Also, what about an in depth look at the History Enabled Functions in Rhino? They can be a real time saver.

What about a real world use for “Flow Along Surface” and “Flow Along Curve”. I use the commands frequently to put complex patterns onto manufactured shapes for production (etching or CNC work). Imported artwork from Illustrator turned into a 3D patterned object.

What about “A beginners Guide to Grasshopper”. I still haven’t a clue about grasshopper. Although, this may be more appropriate for V6 since it will be shipping with Grasshopper.

Ryan

I like all of Ryan’s suggestions, especially the history functionality idea. An intro to Grasshopper would be great too - while you’re at it how about a Panelling Tools tutorial?

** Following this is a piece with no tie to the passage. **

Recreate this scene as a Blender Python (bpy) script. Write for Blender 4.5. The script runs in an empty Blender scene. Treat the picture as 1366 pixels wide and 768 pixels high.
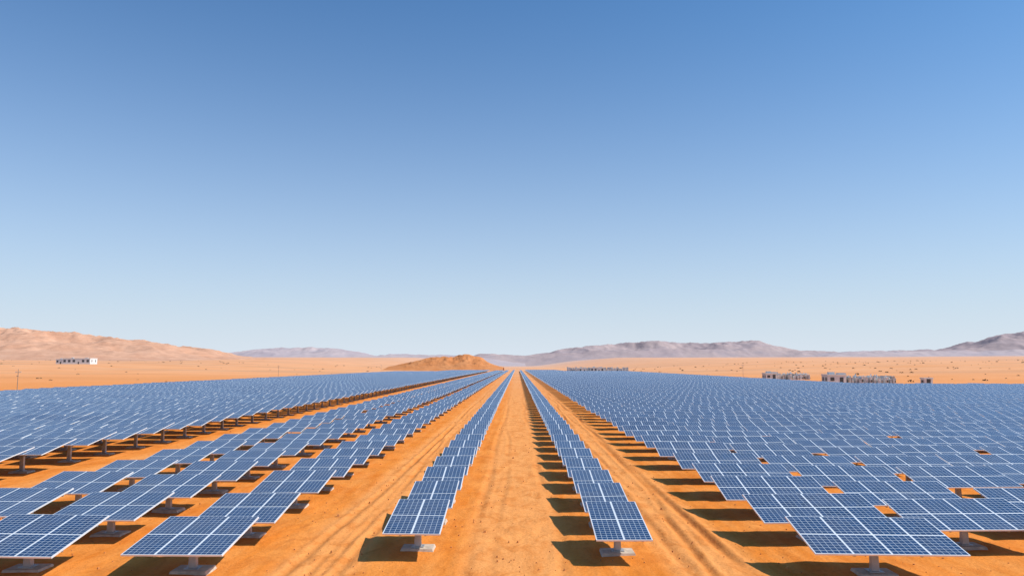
import bpy, math, numpy as np, random
from mathutils import Vector
random.seed(4); rng=np.random.default_rng(7)
sc=bpy.context.scene
sc.view_settings.view_transform='Standard'; sc.view_settings.look='None'; sc.view_settings.exposure=0
CAM_H=6.0
# ---------------------------------------------------------------- helpers
def sstep(a,b,x):
    t=np.clip((np.asarray(x,float)-a)/(b-a),0,1); return t*t*(3-2*t)
def hsh(ix,iy,s):
    v=np.sin(ix*127.1+iy*311.7+s*74.7)*43758.5453
    return v-np.floor(v)
def vn(x,y,s=0):
    ix=np.floor(x); iy=np.floor(y); fx=x-ix; fy=y-iy
    fx=fx*fx*fx*(fx*(fx*6-15)+10); fy=fy*fy*fy*(fy*(fy*6-15)+10)
    a=hsh(ix,iy,s); b=hsh(ix+1,iy,s); c=hsh(ix,iy+1,s); d=hsh(ix+1,iy+1,s)
    return (a*(1-fx)+b*fx)*(1-fy)+(c*(1-fx)+d*fx)*fy
def fbm(x,y,o=4,s=0):
    t=0;a=.5
    for i in range(o):
        t=t+a*vn(x,y,s+i*13); x=x*2.03+5.1; y=y*2.03+9.7; a*=.5
    return t
def ground_base(x,y):
    x=np.asarray(x,float); y=np.asarray(y,float)
    d=np.maximum(0,np.hypot(x,y)-300)
    r=np.minimum(0.0135*d,36)*sstep(60,420,np.abs(x))
    und=(fbm(x/90+3,y/90,3,5)-.44)*2.2*sstep(95,260,np.abs(x))*sstep(60,200,np.hypot(x,y))
    return r+und
def quadmesh(name,verts,quads,uv=None,mi=None,mats=(),smooth=False):
    me=bpy.data.meshes.new(name)
    verts=np.asarray(verts,np.float32); quads=np.asarray(quads,np.int32)
    me.vertices.add(len(verts)); me.vertices.foreach_set('co',verts.ravel())
    me.loops.add(quads.size); me.loops.foreach_set('vertex_index',quads.ravel())
    me.polygons.add(len(quads)); me.polygons.foreach_set('loop_start',np.arange(0,quads.size,4,dtype=np.int32))
    for m in mats: me.materials.append(m)
    if mi is not None: me.polygons.foreach_set('material_index',np.asarray(mi,np.int32))
    me.polygons.foreach_set('use_smooth',np.full(len(quads),smooth))
    if uv is not None:
        l=me.uv_layers.new(name='UVMap'); l.data.foreach_set('uv',np.asarray(uv,np.float32).ravel())
    me.update(calc_edges=True); me.validate()
    ob=bpy.data.objects.new(name,me); sc.collection.objects.link(ob); return ob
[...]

https://wiki.mcneel.com/rhino/faqtolerances

High tolerances are not needed because existing manufacturing methods cannot print the models with high accuracy. The machines can cut alloys with high accuracy, but they cannot print alloys with high accuracy. If you make mechanical parts that must fit perfectly (e.g. bearings or gears), you define these tolerances with written dimensions. A craftsmen will ignore your model and he will set his cutting machine to follow your written dimensions. Swedish firm Arcam makes electron beam machines which print variety of strong alloys with +/– 0.4 mm accuracy. Other printing machines have lower accuracy. Parts made of polymers are elastic, so 0.5% accuracy is generally enough to ensure that they fit. If you design all fitting parts, give them extra space - better to make the fit too loose than too tight. Typical mold shrinkage of polymers is 2% - the polymers shrink when they solidify.

The angular tolerance is important when you make molds for polymers because it may be difficult to remove the part from the mold having wrong draft angle. Rhino DraftAngleAnalysis command is necessary to check the molds.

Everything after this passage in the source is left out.